The major changes in this version include:

- A new coauthor joined: Reshad Rahman.
- In the introduction section, some descriptions about the hardware capability 
in detecting network condition change at fine-grained time scales were added, 
which shows the gaps in fast network notifications.
- The expected operating time range of fast network notifications was clarified.
- The content in section 3 and section 4 was reorganized to improve readability 
and avoid duplication.
- The descriptions about ECN mechanism were corrected.
- Figure 1 was updated to better reflect the problem space in section 4.1.
- Some explanation about the content of Table 2 was added.
- Some description about multiple recipients of the same notification was added.
- The security considerations section was enhanced.

As always, further review and discussion are appreciated.

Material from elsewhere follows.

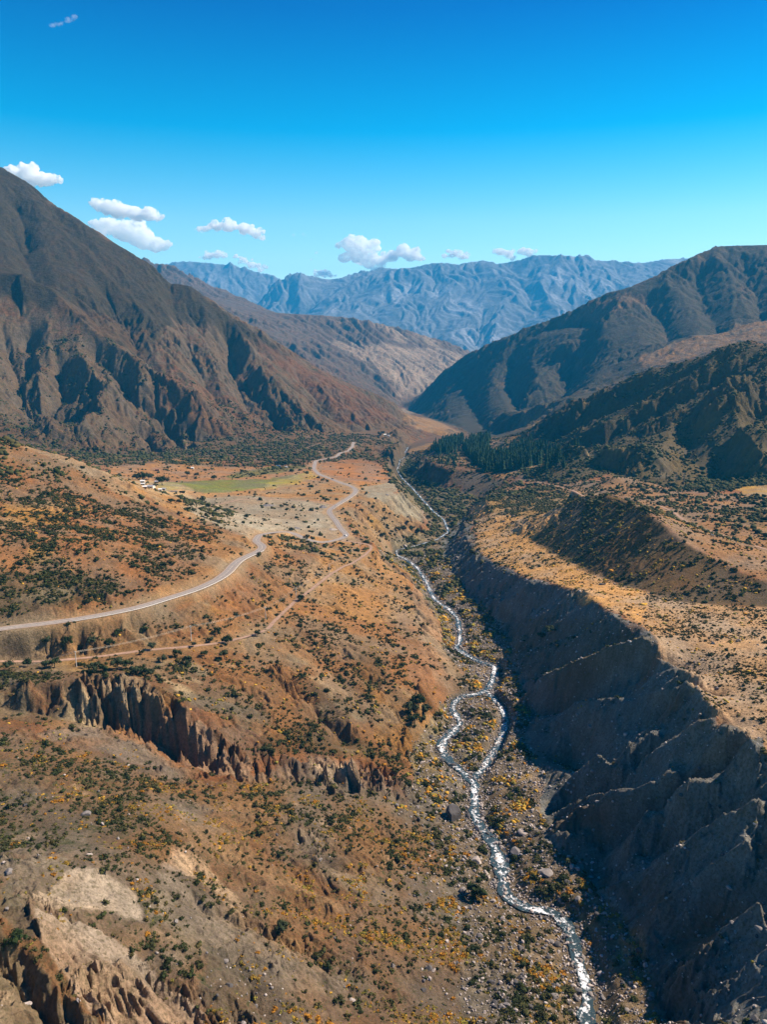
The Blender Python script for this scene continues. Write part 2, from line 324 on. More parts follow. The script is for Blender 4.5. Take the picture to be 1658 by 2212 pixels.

One thing for open discussion is, whether we should keep using the term 
"FANTEL" which was introduced at the BoF, or change it to something like "FANN 
(FAst Network Notification)" to better reflect the scope of this work? Any 
feedback is welcome.

The authors believe this version is in a good shape for the RTGWG to consider 
adoption or a consensus call. And we would like to see these problems being 
worked on in the IETF. Guidance from the AD and the RTG chairs are much 
appreciated.


Best regards,
Jie (on behalf of coauthors)


-----Original Message-----
From: [email protected] <[email protected]>
Sent: Wednesday, January 7, 2026 4:19 PM
To: Francois Clad (editor) <[email protected]>; Dongjie (Jimmy) 
<[email protected]>; Luis M. Contreras 
<[email protected]>; Mike McBride (editor) 
<[email protected]>; DURMUS Mehmet <[email protected]>; Francois 
Clad <[email protected]>; Hao Lu <[email protected]>; Jeffrey Zhang 
<[email protected]>; Dongjie (Jimmy) <[email protected]>; Luis Contreras 
<[email protected]>; Mehmet Durmus 
<[email protected]>; Mike McBride <[email protected]>; Ran Pang 
<[email protected]>; Reshad Rahman <[email protected]>; Rui Zhuang 
<[email protected]>; Xiaohu Xu <[email protected]>; Yadong 
Liu <[email protected]>; Yongqing Zhu <[email protected]>; Zhaohui Zhang 
<[email protected]>
Subject: New Version Notification for draft-dong-fantel-problem-statement-03.txt

A new version of Internet-Draft draft-dong-fantel-problem-statement-03.txt has 
been successfully submitted by Jie Dong (editor) and posted to the IETF 
repository.

Name:     draft-dong-fantel-problem-statement
Revision: 03
Title:    Fast Network Notifications Problem Statement
Date:     2026-01-07
Group:    Individual Submission
Pages:    17
URL:      
https://www.ietf.org/archive/id/draft-dong-fantel-problem-statement-03.txt
Status:   https://datatracker.ietf.org/doc/draft-dong-fantel-problem-statement/
HTMLized: 
https://datatracker.ietf.org/doc/html/draft-dong-fantel-problem-statement
Diff:     
https://author-tools.ietf.org/iddiff?url2=draft-dong-fantel-problem-statement-03

Abstract:

   Modern networks require adaptive traffic manipulation including
   Traffic Engineering (TE), load balancing, flow control, and
   protection, to support high-throughput, low-latency, and lossless
   applications such as Artificial Intelligence (AI) /Machine Learning
   (ML) training and real-time services.  A good and timely
   understanding of network operational status, such as congestion and
   failures, can help to improve network utilization, enable the
   selection of paths with reduced latency, and enable faster response
   to critical events.  This document describes the existing problems
   and why a new set of fast network notification solutions are needed.